High Court asks European Court to answer whether copying software programming language, interfaces and functionality infringes copyright – SAS v WPL, High Court
SAS had developed analytical software called the SAS System over a number of years and was a giant in the market for software that enabled users to carry out analysis of data. One key element was its own programming language. WPL sought to replicate functionality of the SAS System and use the SAS programming language. Although WPL did not copy the actual source code, SAS alleged that the act of copying the functionality and using SAS programming manuals to help it to do so infringed SAS’s copyright. SAS made a number of further copyright allegations.
The High Court ruled that WPL had copied one of SAS’s programming manuals. However, in respect of the other allegations, the Court was of the view that there was no copyright infringement, based on previous English court cases of easyJet v Navitaire and Nova v Mazooma. However, it decided to make a reference to the European Court of Justice for a definitive ruling on the European Union’s position on the extent of copyright protection in software programming language, programming interfaces and the functionality within the software.

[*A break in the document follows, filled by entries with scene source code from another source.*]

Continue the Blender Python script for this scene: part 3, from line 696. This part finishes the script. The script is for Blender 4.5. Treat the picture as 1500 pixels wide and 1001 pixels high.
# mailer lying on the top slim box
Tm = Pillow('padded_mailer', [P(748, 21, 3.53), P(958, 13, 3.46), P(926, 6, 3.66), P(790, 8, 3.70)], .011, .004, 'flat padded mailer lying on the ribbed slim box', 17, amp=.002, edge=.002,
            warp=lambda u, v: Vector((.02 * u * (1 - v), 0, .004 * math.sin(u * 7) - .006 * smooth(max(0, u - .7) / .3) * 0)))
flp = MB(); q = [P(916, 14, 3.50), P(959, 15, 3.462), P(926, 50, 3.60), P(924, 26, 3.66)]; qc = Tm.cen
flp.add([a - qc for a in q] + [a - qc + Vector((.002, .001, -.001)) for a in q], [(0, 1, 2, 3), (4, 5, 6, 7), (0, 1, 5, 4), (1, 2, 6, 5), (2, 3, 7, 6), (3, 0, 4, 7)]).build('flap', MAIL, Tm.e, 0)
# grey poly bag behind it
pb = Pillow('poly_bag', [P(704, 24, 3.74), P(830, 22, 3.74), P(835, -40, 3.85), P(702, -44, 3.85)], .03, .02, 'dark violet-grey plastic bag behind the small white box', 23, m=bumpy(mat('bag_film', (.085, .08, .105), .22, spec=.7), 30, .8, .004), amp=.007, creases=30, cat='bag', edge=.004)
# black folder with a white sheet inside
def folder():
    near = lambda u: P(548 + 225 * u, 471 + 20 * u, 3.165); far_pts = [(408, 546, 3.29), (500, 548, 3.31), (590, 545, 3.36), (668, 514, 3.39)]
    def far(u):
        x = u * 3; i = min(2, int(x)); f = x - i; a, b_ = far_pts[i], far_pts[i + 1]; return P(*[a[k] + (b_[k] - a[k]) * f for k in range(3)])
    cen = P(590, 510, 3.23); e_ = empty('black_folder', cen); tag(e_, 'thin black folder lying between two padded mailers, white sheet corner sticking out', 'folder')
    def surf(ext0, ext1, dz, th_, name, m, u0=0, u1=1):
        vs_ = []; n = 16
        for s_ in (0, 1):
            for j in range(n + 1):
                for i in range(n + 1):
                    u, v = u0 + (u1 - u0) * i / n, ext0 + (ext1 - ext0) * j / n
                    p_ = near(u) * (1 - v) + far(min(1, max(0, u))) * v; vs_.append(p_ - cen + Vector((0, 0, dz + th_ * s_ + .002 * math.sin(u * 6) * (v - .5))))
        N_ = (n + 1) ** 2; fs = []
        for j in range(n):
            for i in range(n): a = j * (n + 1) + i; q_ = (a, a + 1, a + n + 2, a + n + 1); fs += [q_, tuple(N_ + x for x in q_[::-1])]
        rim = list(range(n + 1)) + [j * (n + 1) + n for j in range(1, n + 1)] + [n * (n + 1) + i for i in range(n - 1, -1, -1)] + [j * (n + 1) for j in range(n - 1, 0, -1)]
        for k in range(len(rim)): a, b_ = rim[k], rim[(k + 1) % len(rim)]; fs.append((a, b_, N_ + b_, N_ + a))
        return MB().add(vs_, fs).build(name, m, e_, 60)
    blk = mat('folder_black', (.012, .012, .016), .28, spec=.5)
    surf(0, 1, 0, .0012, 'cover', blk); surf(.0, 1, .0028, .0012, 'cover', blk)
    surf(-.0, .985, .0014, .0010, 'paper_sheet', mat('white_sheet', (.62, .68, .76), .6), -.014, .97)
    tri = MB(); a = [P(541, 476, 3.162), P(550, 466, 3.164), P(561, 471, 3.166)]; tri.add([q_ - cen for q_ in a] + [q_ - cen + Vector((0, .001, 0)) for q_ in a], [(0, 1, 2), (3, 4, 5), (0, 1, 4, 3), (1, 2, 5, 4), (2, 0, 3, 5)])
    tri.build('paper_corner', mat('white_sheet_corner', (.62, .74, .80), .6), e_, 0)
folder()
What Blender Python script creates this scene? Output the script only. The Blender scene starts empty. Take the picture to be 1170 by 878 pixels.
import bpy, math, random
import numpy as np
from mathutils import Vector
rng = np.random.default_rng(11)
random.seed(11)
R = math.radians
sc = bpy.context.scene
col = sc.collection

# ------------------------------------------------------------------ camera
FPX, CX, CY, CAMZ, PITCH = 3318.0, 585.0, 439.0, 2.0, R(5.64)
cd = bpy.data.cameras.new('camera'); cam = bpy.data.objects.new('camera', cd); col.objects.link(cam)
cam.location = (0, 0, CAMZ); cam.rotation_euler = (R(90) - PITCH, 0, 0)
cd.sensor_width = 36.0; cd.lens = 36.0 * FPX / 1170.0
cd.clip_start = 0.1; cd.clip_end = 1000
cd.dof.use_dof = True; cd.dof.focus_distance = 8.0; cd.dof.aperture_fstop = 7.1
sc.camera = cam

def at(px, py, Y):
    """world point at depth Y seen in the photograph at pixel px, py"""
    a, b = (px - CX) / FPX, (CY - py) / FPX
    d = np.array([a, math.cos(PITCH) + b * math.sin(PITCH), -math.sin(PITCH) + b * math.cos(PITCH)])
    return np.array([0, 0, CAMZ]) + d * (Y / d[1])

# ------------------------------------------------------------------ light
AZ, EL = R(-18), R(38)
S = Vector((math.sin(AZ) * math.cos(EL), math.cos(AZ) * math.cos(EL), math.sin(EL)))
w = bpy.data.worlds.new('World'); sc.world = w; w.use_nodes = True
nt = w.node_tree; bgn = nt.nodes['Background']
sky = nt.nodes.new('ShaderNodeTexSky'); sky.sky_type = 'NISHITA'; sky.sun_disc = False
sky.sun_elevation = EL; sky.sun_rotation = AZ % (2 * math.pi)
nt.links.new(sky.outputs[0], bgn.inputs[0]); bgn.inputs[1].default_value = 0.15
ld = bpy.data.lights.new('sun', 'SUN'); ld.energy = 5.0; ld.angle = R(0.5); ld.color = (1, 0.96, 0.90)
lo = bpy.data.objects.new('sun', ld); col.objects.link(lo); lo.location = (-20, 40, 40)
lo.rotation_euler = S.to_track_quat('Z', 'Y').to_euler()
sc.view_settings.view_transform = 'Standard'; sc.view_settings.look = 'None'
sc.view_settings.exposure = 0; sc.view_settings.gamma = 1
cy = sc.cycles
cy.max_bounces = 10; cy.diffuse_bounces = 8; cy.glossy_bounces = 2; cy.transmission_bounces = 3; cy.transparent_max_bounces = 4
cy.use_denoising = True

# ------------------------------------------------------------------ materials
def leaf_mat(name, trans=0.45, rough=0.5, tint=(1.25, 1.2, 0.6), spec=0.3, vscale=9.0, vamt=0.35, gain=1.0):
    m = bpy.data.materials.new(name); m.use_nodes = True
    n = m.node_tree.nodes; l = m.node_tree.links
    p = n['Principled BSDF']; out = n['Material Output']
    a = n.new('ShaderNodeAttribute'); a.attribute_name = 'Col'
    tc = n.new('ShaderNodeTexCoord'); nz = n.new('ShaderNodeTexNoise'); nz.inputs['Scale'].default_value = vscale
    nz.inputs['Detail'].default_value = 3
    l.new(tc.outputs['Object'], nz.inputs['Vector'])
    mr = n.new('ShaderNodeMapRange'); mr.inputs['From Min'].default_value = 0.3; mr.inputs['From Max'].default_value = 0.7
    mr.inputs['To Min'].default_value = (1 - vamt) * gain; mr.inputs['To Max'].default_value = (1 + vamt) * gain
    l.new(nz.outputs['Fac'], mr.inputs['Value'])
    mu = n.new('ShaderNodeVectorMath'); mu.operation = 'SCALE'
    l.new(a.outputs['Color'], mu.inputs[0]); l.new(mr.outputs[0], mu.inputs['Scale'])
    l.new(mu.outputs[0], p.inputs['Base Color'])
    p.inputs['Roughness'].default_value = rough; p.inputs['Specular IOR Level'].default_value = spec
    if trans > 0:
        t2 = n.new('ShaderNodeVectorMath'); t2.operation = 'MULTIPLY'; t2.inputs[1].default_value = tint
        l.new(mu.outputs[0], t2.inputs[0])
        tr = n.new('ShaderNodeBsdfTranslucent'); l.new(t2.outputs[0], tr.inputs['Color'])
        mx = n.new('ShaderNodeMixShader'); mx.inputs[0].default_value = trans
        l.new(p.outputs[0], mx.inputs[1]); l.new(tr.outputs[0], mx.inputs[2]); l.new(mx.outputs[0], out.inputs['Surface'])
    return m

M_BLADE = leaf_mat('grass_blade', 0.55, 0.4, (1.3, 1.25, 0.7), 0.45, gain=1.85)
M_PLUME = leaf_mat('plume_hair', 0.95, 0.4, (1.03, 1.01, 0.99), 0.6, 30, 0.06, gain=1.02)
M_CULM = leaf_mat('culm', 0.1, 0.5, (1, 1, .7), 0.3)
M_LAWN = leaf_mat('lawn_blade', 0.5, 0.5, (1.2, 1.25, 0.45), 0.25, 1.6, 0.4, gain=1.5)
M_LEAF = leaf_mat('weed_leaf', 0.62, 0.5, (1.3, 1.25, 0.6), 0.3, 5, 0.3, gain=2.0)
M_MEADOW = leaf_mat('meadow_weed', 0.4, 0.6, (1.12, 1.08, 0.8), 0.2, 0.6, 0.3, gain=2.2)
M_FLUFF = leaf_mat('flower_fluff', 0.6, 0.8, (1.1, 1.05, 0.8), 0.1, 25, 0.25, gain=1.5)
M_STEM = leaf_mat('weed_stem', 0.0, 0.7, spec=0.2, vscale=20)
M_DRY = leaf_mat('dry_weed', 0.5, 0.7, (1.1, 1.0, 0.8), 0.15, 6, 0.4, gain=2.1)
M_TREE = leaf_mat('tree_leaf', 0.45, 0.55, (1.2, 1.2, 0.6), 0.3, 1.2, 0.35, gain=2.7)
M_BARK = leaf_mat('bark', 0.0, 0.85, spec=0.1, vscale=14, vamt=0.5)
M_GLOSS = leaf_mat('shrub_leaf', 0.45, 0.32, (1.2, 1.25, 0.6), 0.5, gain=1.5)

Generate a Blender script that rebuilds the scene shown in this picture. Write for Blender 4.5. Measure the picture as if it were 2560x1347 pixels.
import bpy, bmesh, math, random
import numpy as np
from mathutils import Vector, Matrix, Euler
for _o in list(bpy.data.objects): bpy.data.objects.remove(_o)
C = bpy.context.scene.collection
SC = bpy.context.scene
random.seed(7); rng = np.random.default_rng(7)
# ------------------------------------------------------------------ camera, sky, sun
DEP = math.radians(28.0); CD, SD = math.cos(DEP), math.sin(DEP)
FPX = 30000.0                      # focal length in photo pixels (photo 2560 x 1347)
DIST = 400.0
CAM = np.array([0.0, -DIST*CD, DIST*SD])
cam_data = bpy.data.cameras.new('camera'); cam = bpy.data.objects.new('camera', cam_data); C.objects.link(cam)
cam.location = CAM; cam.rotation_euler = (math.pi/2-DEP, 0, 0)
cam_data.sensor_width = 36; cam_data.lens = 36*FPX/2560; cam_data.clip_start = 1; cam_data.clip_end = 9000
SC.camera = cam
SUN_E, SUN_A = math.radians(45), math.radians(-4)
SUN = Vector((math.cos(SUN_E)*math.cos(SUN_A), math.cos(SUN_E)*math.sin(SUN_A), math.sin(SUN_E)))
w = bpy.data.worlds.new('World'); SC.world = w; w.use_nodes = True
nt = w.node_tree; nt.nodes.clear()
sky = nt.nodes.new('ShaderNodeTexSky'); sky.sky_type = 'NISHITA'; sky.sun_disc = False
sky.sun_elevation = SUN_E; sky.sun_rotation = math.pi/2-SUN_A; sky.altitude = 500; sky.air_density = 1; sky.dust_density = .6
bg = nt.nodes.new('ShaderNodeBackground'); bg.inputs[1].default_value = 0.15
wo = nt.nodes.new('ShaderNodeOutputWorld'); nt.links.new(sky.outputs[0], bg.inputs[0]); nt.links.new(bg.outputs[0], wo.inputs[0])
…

Mark Weston, a Partner at Matthew Arnold & Baldwin, comments: ‘There have now been three big cases on the extent to which the functionality within software can be copied if the underlying source code has not been copied. In order to enable players within the software industry to properly compete with each other, it is to be hoped that the European Court of Justice will confirm the English courts’ understanding of the law in this area. A definitive ruling on these issues will take several months. Until then, the current position set out in the English cases remains good law, although there will now follow a period of uncertainty as to what may happen next.’